Star-Bulletin Features

Thursday, April 5, 2001

Peter Moon, peering out his front patio door
at his Manoa home.

New Moon rising

The Sunday Manoa maestro
adds teaching to his impressive
list of accomplishments

By John Berger

After enjoying 30 years of success as a musician, songwriter and record producer, Peter Moon is taking off in two new directions. It's no surprise that one involves branching out into teaching ukulele. But he's also become a student of piano as well.

Moon has been sharing his knowledge of ukulele and ki hoalu (slack key) for several months, a task that makes him more uncomfortable than performing in front of hundreds of people.

"Being illiterate in music, I've developed a method for teaching that's not structured like a note-reading class because I don't read notes," he said.

"It's real different verbally imparting something and not performing, but I decided that this is a good time to do it. At this age I'm not in clubs and don't want to be up until 2 in the morning on weekends. I never wanted to be an old guy hanging on after 30 years on the road, and teaching is refreshing."

Moon goes public this weekend as he and Dwight Kanae present a guitar and ukulele workshop at the Mission Houses Museum on Saturday.

"Everybody wants to be a lead player these days, but we're going to include the history, too," Moon says. "I'll explain the usages of these 'tools,' as I call them, of Hawaiian music. We'll also perform on both (instruments), and answer questions. So it's part teaching and part performance."

The workshop is open to the public; reservations are strongly suggested. Those interesting in private lessons should call 941-9951 to schedule a skill-level placement appointment.

Moon's new career grew out of the response he received for the instructional video, "Peter Moon: The Magic of the 'Ukulele," that he released in 1999. Moon calls his syllabus "The Magic of the 'Ukulele," although he is teaching slack-key techniques as well. His students range in age from 9 to 81. Some are tackling an instrument for the first time. At least one is a professional guitarist who wants to learn Moon's style of slack key.

"I teach by ear but I have different methods and homework material I assign and I really feel like a teacher.

"I tell them that I will teach them the fundamentals of how to play a song so they don't sit here for a month and just do scales or chords, which is awfully boring. When you walk out of here I want you to be able to play something you like -- off the radio or off a CD -- and I want you to express yourself and not try to sound like somebody else."

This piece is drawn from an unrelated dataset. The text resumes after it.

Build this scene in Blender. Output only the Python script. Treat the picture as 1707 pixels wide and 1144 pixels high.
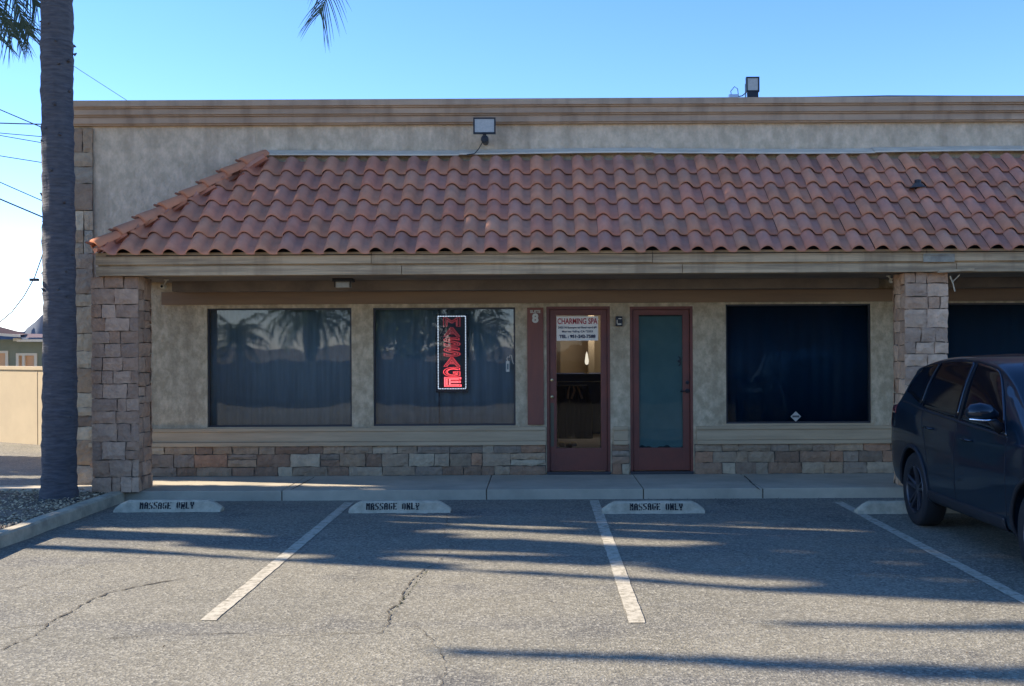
import bpy, bmesh, math, random
from math import sin, cos, pi, radians, tan, sqrt
from mathutils import Vector, Matrix
random.seed(7)
for o in list(bpy.data.objects): bpy.data.objects.remove(o)
S = bpy.context.scene
COL = S.collection
# ---------------------------------------------------------------- camera
S.render.resolution_x, S.render.resolution_y = 1024, 686
F = 1880.0; CX = 898.0; CY = 574.0; CH = 1.82; ROLL = 0.005
cam = bpy.data.objects.new('camera', bpy.data.cameras.new('camera')); COL.objects.link(cam)
cam.data.sensor_width = 36; cam.data.lens = F / 1707 * 36
cam.data.shift_x = -(CX - 853.5) / 1707; cam.data.shift_y = 2.0 / 1707
cam.data.clip_start = 0.1; cam.data.clip_end = 5000
cam.matrix_world = Matrix.Translation((0, 0, CH)) @ Matrix.Rotation(pi/2, 4, 'X') @ Matrix.Rotation(-ROLL, 4, 'Z')
S.camera = cam
# ---------------------------------------------------------------- light
AZ = radians(14); EL = radians(27)           # the sun stands low on the left, a little behind the shopfront
TOSUN = Vector((-cos(AZ)*cos(EL), sin(AZ)*cos(EL), sin(EL)))
w = bpy.data.worlds.new('World'); S.world = w; w.use_nodes = True
nt = w.node_tree; bg = nt.nodes['Background']
sky = nt.nodes.new('ShaderNodeTexSky'); sky.sky_type = 'NISHITA'; sky.sun_disc = False
sky.sun_elevation = EL; sky.sun_rotation = math.atan2(TOSUN.x, TOSUN.y)
sky.air_density = 0.75; sky.dust_density = 0.0; sky.ozone_density = 3.5
hs = nt.nodes.new('ShaderNodeHueSaturation'); hs.inputs['Saturation'].default_value = 1.16
tn = nt.nodes.new('ShaderNodeMix'); tn.data_type = 'RGBA'; tn.blend_type = 'MULTIPLY'; tn.inputs[0].default_value = 1; tn.inputs[7].default_value = (1.0, .885, .98, 1)
nt.links.new(sky.outputs[0], hs.inputs['Color']); nt.links.new(hs.outputs[0], tn.inputs[6]); nt.links.new(tn.outputs[2], bg.inputs[0]); bg.inputs[1].default_value = 0.114
sd = bpy.data.lights.new('sun', 'SUN'); sd.energy = 3.7; sd.angle = radians(0.5); sd.color = (1.0, 0.92, 0.82)
so = bpy.data.objects.new('sun', sd); COL.objects.link(so); so.rotation_euler = TOSUN.to_track_quat('Z', 'Y').to_euler()
S.view_settings.view_transform = 'Standard'; S.view_settings.look = 'None'
S.view_settings.exposure = 1.73; S.view_settings.gamma = 1.0

# ---------------------------------------------------------------- pixel -> place
def lv(px, py):                       # takes the camera's small roll out of a pixel of the photograph
    dx, dy = px - CX, py - CY
    return dx - dy*ROLL, dy + dx*ROLL
def at(px, py, d):
    dx, dy = lv(px, py); return Vector((dx*d/F, d, CH - dy*d/F))
def gnd(px, py, z=0.0):
    dx, dy = lv(px, py); d = (CH - z)*F/dy; return Vector((dx*d/F, d, z))
# ---------------------------------------------------------------- materials
def lin(r, g, b): return tuple(((c/255)/12.92 if c/255 <= .04045 else ((c/255+.055)/1.055)**2.4) for c in (r, g, b)) + (1,)
def mat(name, col, rough=.8, col2=None, nscale=4, ndetail=6, bump=0, bscale=60, metal=0, spec=.5, attr=None, stretch=None, fac=(.35, .65), bdist=.02, emit=None, coat=0, streak=0, warm=True):
    if warm and not metal and not emit and max(col[:3]) > .06:
        wf = (1.22, 1.08, .80) if not attr else (1.22, 1.09, .80)
        col = tuple(v*f for v, f in zip(col[:3], wf)); col2 = tuple(v*f for v, f in zip(col2[:3], wf)) if col2 else None
    m = bpy.data.materials.new(name); m.use_nodes = True
    n = m.node_tree.nodes; L = m.node_tree.links; b = n['Principled BSDF']
    b.inputs['Roughness'].default_value = rough; b.inputs['Metallic'].default_value = metal
    b.inputs['Specular IOR Level'].default_value = spec
    b.inputs['Coat Weight'].default_value = coat
    tc = n.new('ShaderNodeTexCoord'); mp = n.new('ShaderNodeMapping'); L.new(tc.outputs['Object'], mp.inputs[0])
    if stretch: mp.inputs['Scale'].default_value = stretch
    out = None
    c1 = n.new('ShaderNodeRGB'); c1.outputs[0].default_value = tuple(col[:3]) + (1,); out = c1.outputs[0]
    if col2:
        t = n.new('ShaderNodeTexNoise'); t.inputs['Scale'].default_value = nscale; t.inputs['Detail'].default_value = ndetail; t.inputs['Roughness'].default_value = .65
        L.new(mp.outputs[0], t.inputs['Vector'])
        r = n.new('ShaderNodeMapRange'); r.inputs[1].default_value = fac[0]; r.inputs[2].default_value = fac[1]; L.new(t.outputs[0], r.inputs[0])
        mx = n.new('ShaderNodeMix'); mx.data_type = 'RGBA'; mx.inputs[7].default_value = tuple(col2[:3]) + (1,)
        L.new(r.outputs[0], mx.inputs[0]); L.new(out, mx.inputs[6]); out = mx.outputs[2]
    if streak:
        m2 = n.new('ShaderNodeMapping'); m2.inputs['Scale'].default_value = (3.5, 3.5, .35); L.new(tc.outputs['Object'], m2.inputs[0])
        t2 = n.new('ShaderNodeTexNoise'); t2.inputs['Scale'].default_value = 1.6; t2.inputs['Detail'].default_value = 7; L.new(m2.outputs[0], t2.inputs['Vector'])
        r2 = n.new('ShaderNodeMapRange'); r2.inputs[1].default_value = .5; r2.inputs[2].default_value = .72; r2.inputs[4].default_value = streak; L.new(t2.outputs[0], r2.inputs[0])
        mx = n.new('ShaderNodeMix'); mx.data_type = 'RGBA'; mx.inputs[7].default_value = (col[0]*.45, col[1]*.43, col[2]*.42, 1)
        L.new(r2.outputs[0], mx.inputs[0]); L.new(out, mx.inputs[6]); out = mx.outputs[2]
    if attr:
        a = n.new('ShaderNodeAttribute'); a.attribute_name = attr
        mx = n.new('ShaderNodeMix'); mx.data_type = 'RGBA'; mx.blend_type = 'MULTIPLY'; mx.inputs[0].default_value = 1
        L.new(out, mx.inputs[6]); L.new(a.outputs['Color'], mx.inputs[7]); out = mx.outputs[2]
    L.new(out, b.inputs['Base Color'])
    if bump:
        t = n.new('ShaderNodeTexNoise'); t.inputs['Scale'].default_value = bscale; t.inputs['Detail'].default_value = 5
        L.new(mp.outputs[0], t.inputs['Vector'])
        bp = n.new('ShaderNodeBump'); bp.inputs['Strength'].default_value = bump; bp.inputs['Distance'].default_value = bdist
        L.new(t.outputs[0], bp.inputs['Height']); L.new(bp.outputs[0], b.inputs['Normal'])
    if emit:
        b.inputs['Emission Color'].default_value = tuple(emit[:3]) + (1,); b.inputs['Emission Strength'].default_value = emit[3]
    return m
def glass(name, tint, ior=1.55, wav=.2, wscale=2.0):
    m = bpy.data.materials.new(name); m.use_nodes = True
    n = m.node_tree.nodes; L = m.node_tree.links; n.clear()
    o = n.new('ShaderNodeOutputMaterial'); mx = n.new('ShaderNodeMixShader'); fr = n.new('ShaderNodeFresnel'); fr.inputs[0].default_value = ior
    tr = n.new('ShaderNodeBsdfTransparent'); tr.inputs[0].default_value = tint + (1,)
    gl = n.new('ShaderNodeBsdfGlossy'); gl.inputs['Roughness'].default_value = .015
    tc = n.new('ShaderNodeTexCoord'); t = n.new('ShaderNodeTexNoise'); t.inputs['Scale'].default_value = wscale; t.inputs['Detail'].default_value = 1
    bp = n.new('ShaderNodeBump'); bp.inputs['Strength'].default_value = wav; bp.inputs['Distance'].default_value = .01
    L.new(tc.outputs['Object'], t.inputs[0]); L.new(t.outputs[0], bp.inputs['Height'])
    L.new(bp.outputs[0], gl.inputs['Normal'])
    L.new(fr.outputs[0], mx.inputs[0]); L.new(tr.outputs[0], mx.inputs[1]); L.new(gl.outputs[0], mx.inputs[2]); L.new(mx.outputs[0], o.inputs[0])
    return m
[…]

Moon says that in addition to teaching he's also been enjoying the challenge of taking piano lessons "for fun, and to learn how to read music." His son was taking piano and Moon thought, why not?

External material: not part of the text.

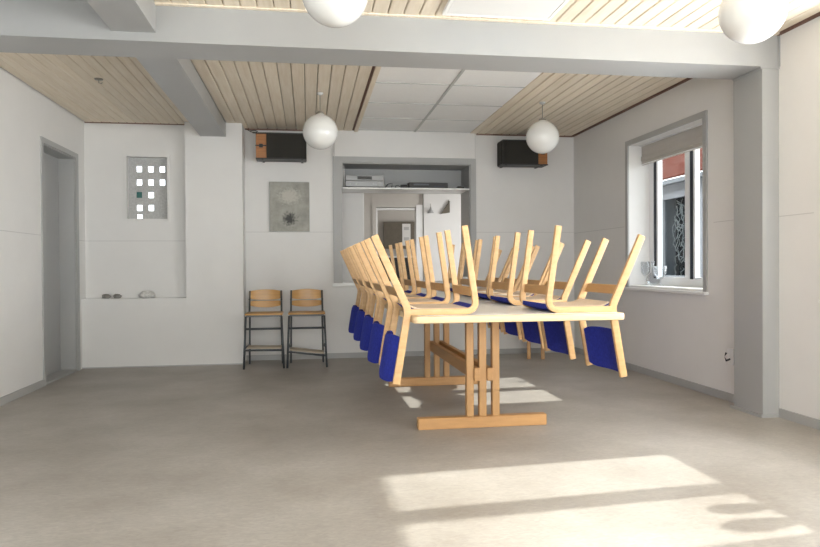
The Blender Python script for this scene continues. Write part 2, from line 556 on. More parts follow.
# thin wall joints
b = new_bm()  # tubes modelled behind the panes in place of branch reflections
box(b, XL, XL + .003, YF, DY0 - .05, 1.352, 1.358); box(b, XL, XL + .003, DY1 + .07, YB, 1.347, 1.353)
box(b, XL, -1.30, YN - .003, YN, 1.347, 1.353)
box(b, -0.70, .29, YB - .003, YB, 1.453, 1.459); box(b, 1.97, XR, YB - .003, YB, 1.453, 1.459)
box(b, XR - .003, XR, 1.2, 2.30, 1.40, 1.406); box(b, XR - .003, XR, 3.90, BY0, 1.375, 1.381); box(b, XR - .003, XR, 4.54, 4.98, 1.385, 1.391); box(b, XR - .003, XR, 6.52, YB, 1.44, 1.446)
box(b, .302, .31, YB - .033, YB, 2.32, 2.62); box(b, 1.96, 1.968, YB - .033, YB, 2.32, 2.62)
struct('trim_6', b, 'joint', label='fine joints of the wall panels')
# baseboards
def base(name, boxes):
    bm = new_bm()
    for q in boxes: box(bm, *q, 0, 0.062)
    struct(name, bm, 'grey')
base('baseboard_left', [(XL, XL + .012, YF, DY0 - .05)])
base('baseboard_right', [(XR - .014, XR, YF, BY0 - .012), (XR - .014, XR, 4.56, YB)])
bm = new_bm()
box(bm, -0.70, XR - .014, YB - .012, YB, 0, .06)
struct('baseboard_back', bm, 'grey')
bm = new_bm(); box(bm, XL, -0.70, YP - .006, YP, 0, .012); box(bm, -.70, -.694, YP, YB, 0, .012)
struct('trim_7', bm, 'grey', label='low edge under the white pier')

# ------------------------------------------------------------------ windows in the right wall
def right_window(idx, y0, y1, with_blind):
    w = thing('window_%d' % idx, 'white two-light window in a deep reveal with a grey casing', None, kind='structure')
    c = 0.05
    bm = new_bm()
    box(bm, XR - .016, XR, y0 - c, y0, WZ0 - .03, WZ1 + c); box(bm, XR - .016, XR, y1, y1 + c, WZ0 - .03, WZ1 + c)
    box(bm, XR - .016, XR, y0, y1, WZ1, WZ1 + c)
    obj('casing', bm, 'grey', w)
    bm = new_bm()
    box(bm, XR - .045, XR - .002, y0 - c - .015, y1 + c + .015, WZ0 - .045, WZ0 - .02, .003)
    box(bm, XR - .002, XR + .22, y0, y1, WZ0 - .02, WZ0, .0)
    obj('window_sill', bm, 'white', w)
    X0, X1 = XR + .22, XR + .29
    ym = (y0 + y1) / 2 - .03
    bm = new_bm()
    fy0, fy1 = y0 - .0, y1
    box(bm, X0, X1, fy1 - .07, fy1, WZ0, WZ1); box(bm, X0, X1, fy0, fy0 + .03, WZ0, WZ1)
    box(bm, X0, X1, fy0 + .03, fy1 - .07, WZ0, WZ0 + .07); box(bm, X0, X1, fy0 + .03, fy1 - .07, WZ1 - .07, WZ1)
    box(bm, X0, X1, ym - .035, ym + .035, WZ0 + .07, WZ1 - .07)
    obj('window_frame', bm, 'pvc', w)
    for (a, d) in ((fy0 + .03, ym - .035), (ym + .035, fy1 - .07)):
        bm = new_bm()
        t = .028
        box(bm, X0 + .012, X1 - .01, d - .045 - t, d - .045, WZ0 + .07, WZ1 - .07)
        box(bm, X0 + .022, X1 - .01, a, a + .012, WZ0 + .07, WZ1 - .07)
        box(bm, X0 + .022, X1 - .01, a + .012, d - .045 - t, WZ0 + .07, WZ0 + .085)
        o = obj('sash', bm, 'pvc', w)
        bm = new_bm()
        box(bm, X0 + .008, X1 - .01, d - .045, d, WZ0 + .07, WZ1 - .07)
        g = obj('gasket', bm, 'gasket', o)
        bm = new_bm()
        box(bm, X0 + .045, X0 + .049, a + .012, d - .045 - t, WZ0 + .085, WZ1 - .07)
        obj('pane', bm, 'glass', o)
    if with_blind:
        bl = thing('roman_blind', 'folded beige fabric blind pulled up at the top of the %s window' % with_blind, 'blind', (XR + .13, (y0 + y1) / 2, 2.05))
        bm = new_bm()
        for k, (zz, h, t) in enumerate(((0.0, .045, .02), (0.04, .05, .035), (0.085, .105, .022))):
            box(bm, -t / 2, t / 2, -(y1 - y0) / 2 + .03, (y1 - y0) / 2 - .03, zz, zz + h, .008, 2)
        autosmooth(obj('fabric', bm, 'blind', bl))
        bm = new_bm(); box(bm, -.02, .03, -(y1 - y0) / 2 + .02, (y1 - y0) / 2 - .02, .19, .2)
        obj('headrail', bm, 'white', bl)
        bm = new_bm(); tube(bm, [(-.024, -(y1 - y0) / 2 + .04, .005), (-.024, (y1 - y0) / 2 - .04, .005)], .004, 6)
        obj('rod', bm, 'pvc', bl)
right_window(1, *WINY[0], 'visible')
right_window(2, *WINY[1], 'near')
right_window(3, *WINY[2], None)

# ------------------------------------------------------------------ glass block screen in the niche
g = thing('window_4', 'small pierced screen with square lights in the niche', None, kind='structure')
b = new_bm()  # tubes modelled behind the panes in place of branch reflections
for q in ((NX0 - .025, NX0, NZ0 - .025, NZ1 + .025), (NX1, NX1 + .025, NZ0 - .025, NZ1 + .025), (NX0, NX1, NZ1, NZ1 + .025), (NX0, NX1, NZ0 - .025, NZ0)):
    box(b, q[0], q[1], YN - .012, YN, q[2], q[3])
obj('window_frame', b, 'wall', g)
cx = [-1.822, -1.70, -1.580]; cz = [2.14, 1.995, 1.857, 1.715, 1.612]
hs = .030
b = new_bm()  # tubes modelled behind the panes in place of branch reflections
py0, py1 = YN + .08, YN + .12
xsx = [NX0]
for x in cx: xsx += [x - hs, x + hs]
xsx.append(NX1)
for i in range(0, len(xsx), 2): box(b, xsx[i], xsx[i + 1], py0, py1, NZ0, NZ1)
blank = {(2, 2), (2, 3), (1, 4), (2, 4)}
for ci, x in enumerate(cx):
    zz = [NZ1]
    for ri, z in enumerate(cz):
        if (ci, ri) in blank: continue
        zz += [z + hs * 1.1, max(z - hs * 1.1, NZ0)]
    zz.append(NZ0)
    for i in range(0, len(zz), 2):
        if zz[i] - zz[i + 1] > 1e-4: box(b, x - hs, x + hs, py0, py1, zz[i + 1], zz[i])
MT['screen'] = mat('screen_grey', (0.55, 0.55, 0.54), 0.8, 0.25, 60)
obj('screen_panel', b, 'screen', g)
for ci, x in enumerate(cx):
    for ri, z in enumerate(cz):
        if (ci, ri) in blank: continue
        bm = new_bm(); box(bm, x - hs, x + hs, py1 - .02, py1 - .012, max(z - hs * 1.1, NZ0), z + hs * 1.1)
        obj('pane', bm, 'teal' if (ci, ri) == (0, 2) else 'vessel', g)

# ------------------------------------------------------------------ hatch (pass-through)
h = thing('window_5', 'wide serving hatch with a grey frame in the back wall', None, kind='structure')
b = new_bm()  # tubes modelled behind the panes in place of branch reflections
box(b, .29, PX0, YB - .022, YB, PZ0 - .01, PZ1 + .065); box(b, PX1, 1.975, YB - .022, YB, PZ0 - .01, PZ1 + .065)
box(b, PX0, PX1, YB - .022, YB, PZ1, PZ1 + .065)
box(b, PX1 - .012, PX1, YB, 8.30, PZ0, PZ1)
box(b, PX0, PX0 + .012, YB, 8.30, 1.97, PZ1)
box(b, PX0 + .012, PX1 - .012, YB, 8.30, PZ1 - .012, PZ1)
obj('hatch_frame', b, 'grey', h)
b = new_bm()  # tubes modelled behind the panes in place of branch reflections
box(b, .27, 2.0, YB - .05, YB - .001, PZ0 - .045, PZ0 - .008, .004); box(b, PX0, PX1, YB - .001, 8.25, PZ0 - .03, PZ0)
obj('hatch_sill', b, 'white', h)
b = new_bm(); box(b, PX0 + .012, PX1 - .012, YB + .0, 8.28, 1.958, 1.975)
obj('shelf', b, 'white', h)
b = new_bm(); box(b, PX0 + .0, PX1 - .0, 8.28, 8.31, 1.958, PZ1)
obj('shelf_back', b, 'beam', h)
# stereo on the shelf
st = thing('stereo_receiver', 'silver stereo receiver on the left of the shelf above the hatch', 'stereo', (.66, 7.98, 1.975))
b = new_bm(); box(b, -.225, .225, -.08, .12, .014, .080, .004)
obj('lower_unit', b, 'silver', st)
b = new_bm(); box(b, -.225, .225, -.078, .12, .083, .146, .004)
obj('upper_unit', b, 'silver', st)
b = new_bm(); box(b, -.085, .085, -.083, -.077, .098, .134)
obj('display', b, 'black', st)
for x, z, r in ((.170, .047, .026), (-.10, .045, .012), (-.17, .045, .010), (.10, .047, .010)):
    b = new_bm(); tube(b, [(x, -.08, z), (x, -.095, z)], r, 16); obj('knob', b, 'grey', st)
for x in (-.18, .18):
    b = new_bm(); tube(b, [(x, -.03, 0), (x, -.03, .013)], .016, 12); obj('foot', b, 'black', st)
vc = thing('video_player', 'flat black player on the right of the shelf above the hatch', 'player', (1.40, 7.98, 1.975))
b = new_bm(); box(b, -.22, .25, -.08, .14, .004, .070, .004); obj('body', b, 'black', vc)
b = new_bm(); box(b, -.16, .02, -.083, -.08, .038, .055); obj('tape_slot', b, 'steel', vc)
b = new_bm(); box(b, .08, .20, -.082, -.08, .02, .035); obj('display', b, 'gasket', vc)
hp = thing('adapter', 'small black adapter lying left of the black player on shelf', 'adapter', (1.13, 7.95, 1.975))
b = new_bm(); box(b, -.045, .045, -.03, .03, 0, .045, .012, 2); autosmooth(obj('body', b, 'black', hp))
b = new_bm(); tube(b, [(-.04, 0, .02), (-.07, -.01, .035), (-.095, .01, .035), (-.105, .02, .006)], .005, 6); obj('cable', b, 'black', hp, True)
b = new_bm(); tube(b, [(.90, 7.97, 1.98), (.94, 7.96, 2.03), (.99, 7.96, 2.035), (.985, 7.99, 1.985), (.95, 7.98, 1.982)], .006, 6)
tag(obj('cable_loop', b, 'black', None, True), 'loose black cable loop between the receiver and the player', 'cable')
b = new_bm(); box(b, 1.77, 1.86, 7.92, 7.99, 1.976, 2.01, .012, 2)
tag(autosmooth(obj('small_black_box', b, 'black')), 'small black box at the right end of the shelf above the hatch', 'box')
b = new_bm(); tube(b, [(.408, 7.83, 2.215), (.414, 7.86, 2.22), (.418, 7.87, 2.17), (.420, 7.875, 2.09), (.418, 7.875, 1.983)], .006, 6)
tag(obj('white_cable', b, 'white', None, True), 'white cable hanging at the left end of the shelf compartment', 'cable')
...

"If there was a guitar teacher up the street or in this town that I wanted to learn something (from), I'd go. There's no ego involved. There's nobody who's perfect in music. My theory is if you're open, then learn something."

Moon helped to redefine modern Hawaiian music as a member of the Sunday Manoa in the late '60s and early '70s. He also contributed to the success of the Hawaiian Renaissance by organizing and producing the annual Kanikapila concerts at the University of Hawaii at Manoa.

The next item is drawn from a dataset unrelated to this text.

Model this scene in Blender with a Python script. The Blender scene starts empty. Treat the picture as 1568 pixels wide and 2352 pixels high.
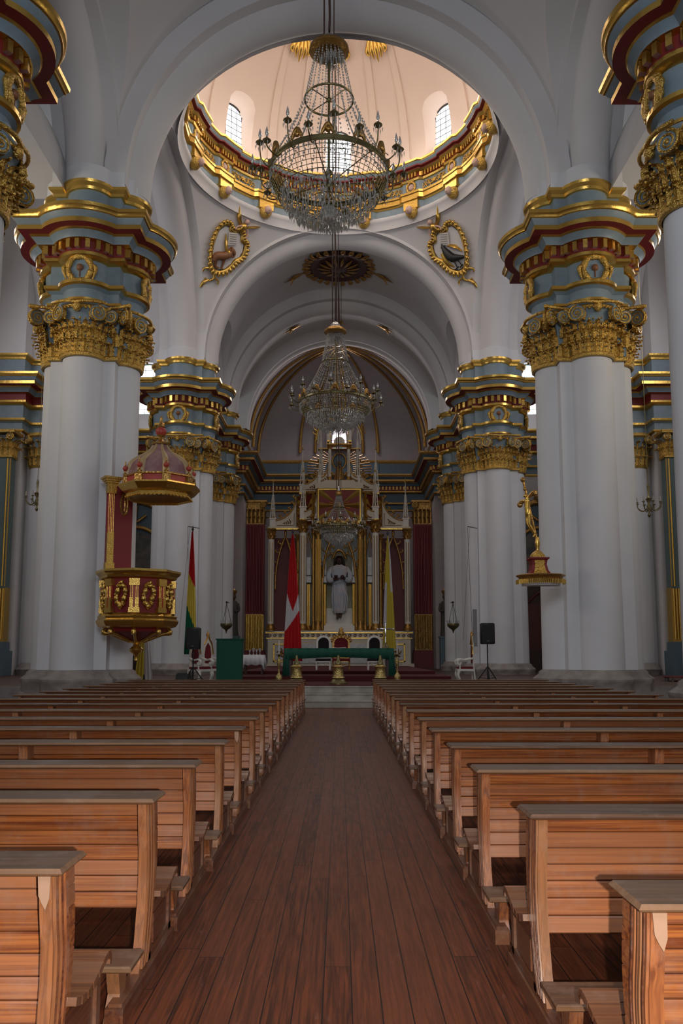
import bpy, bmesh, math, random
from mathutils import Vector, Matrix
random.seed(7)
PI=math.pi; sin=math.sin; cos=math.cos; sq=math.sqrt
S=bpy.context.scene; COL=S.collection
# ---------------- camera, world, large lights, exposure
FPX=1900.0; TILT=math.atan(226/1900); EYE=1.6; CX=0.08
cd=bpy.data.cameras.new('camera'); cam=bpy.data.objects.new('camera',cd); COL.objects.link(cam)
cd.sensor_fit='VERTICAL'; cd.sensor_height=24.0; cd.lens=24.0*FPX/2352
cam.location=(CX,0,EYE); cam.rotation_euler=(PI/2+TILT,0,-3/1900)
cd.shift_y=98/2352; cd.clip_end=500; cd.clip_start=.02
S.camera=cam
S.view_settings.view_transform='Standard'; S.view_settings.look='None'; S.view_settings.gamma=1; S.view_settings.use_curve_mapping=False
S.view_settings.exposure=0.0
w=bpy.data.worlds.new('world'); S.world=w; w.use_nodes=True
w.node_tree.nodes['Background'].inputs[0].default_value=(.88,.93,1,1); w.node_tree.nodes['Background'].inputs[1].default_value=.26
def light(name,kind,loc,energy,color=(1,1,1),size=1,size_y=None,aim=None,shape=None):
    l=bpy.data.lights.new(name,kind); l.energy=energy; l.color=color
    if kind=='AREA':
        l.size=size
        if size_y: l.shape='RECTANGLE'; l.size_y=size_y
    elif kind=='POINT': l.shadow_soft_size=size
    o=bpy.data.objects.new(name,l); COL.objects.link(o); o.location=loc
    if aim is not None: o.rotation_euler=(Vector(aim)-Vector(loc)).to_track_quat('-Z','Y').to_euler()
    return o
fl=light('camera_flash','SPOT',(CX+.13,-.02,EYE-.05),700,(1,.92,.82),.012,None,(CX,10,EYE-.4)); fl.data.spot_size=1.75; fl.data.spot_blend=1; fl.data.shadow_soft_size=.012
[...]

Moon concentrated on the "business" side of the recording industry for several years in the '70s and came back stronger than ever in 1979 as the leader of the Peter Moon Band. The group's debut album, "Tropical Storm," won four Na Hoku Hanohano Awards, including "Album of the Year" and "Group of the Year," in 1980. The PMB also won "Single of the Year" in 1980 for "Island Love," and the song became an early musical signature.

Moon topped that in 1983 when his group's third album, "Cane Fire," won a total of seven Hoku Awards including two -- "Song of the Year" and "Single of the Year" -- for the title song.

Moon and a changing roster of all-star musicians continued to expand the frontiers of contemporary Hawaiian music thereafter with infusions of rock, reggae, jazz, and Latin music, years before "world music" became known here.

A musician's life of late nights and international concert tours became less appealing after Moon got married and became a father. The Peter Moon Band -- Moon, Mark Yim, Bobby Hall and Martin Pahinui -- gets together several times a year for "fun stuff" here and in Japan, but teaching is now his primary interest.

"Before the Renaissance it was like a hidden thing. No Hawaiian wanted to teach anybody else. That's been changing but I think it's still important to get it out there."

New Moon phase

Workshop: "The Magic of the 'Ukulele" with Peter Moon and Dwight Kanae
Date: 1 to 3 p.m. Saturday
Place: Mission Houses Museum, 553 S. King St.
Cost: $45 per person ($40 for Museum members); $65 for student 14 or younger and an adult. A maximum of 50 people will be accepted
Information: 531-0481

Note: Bring your own ukulele and/or guitar. No videotaping allowed.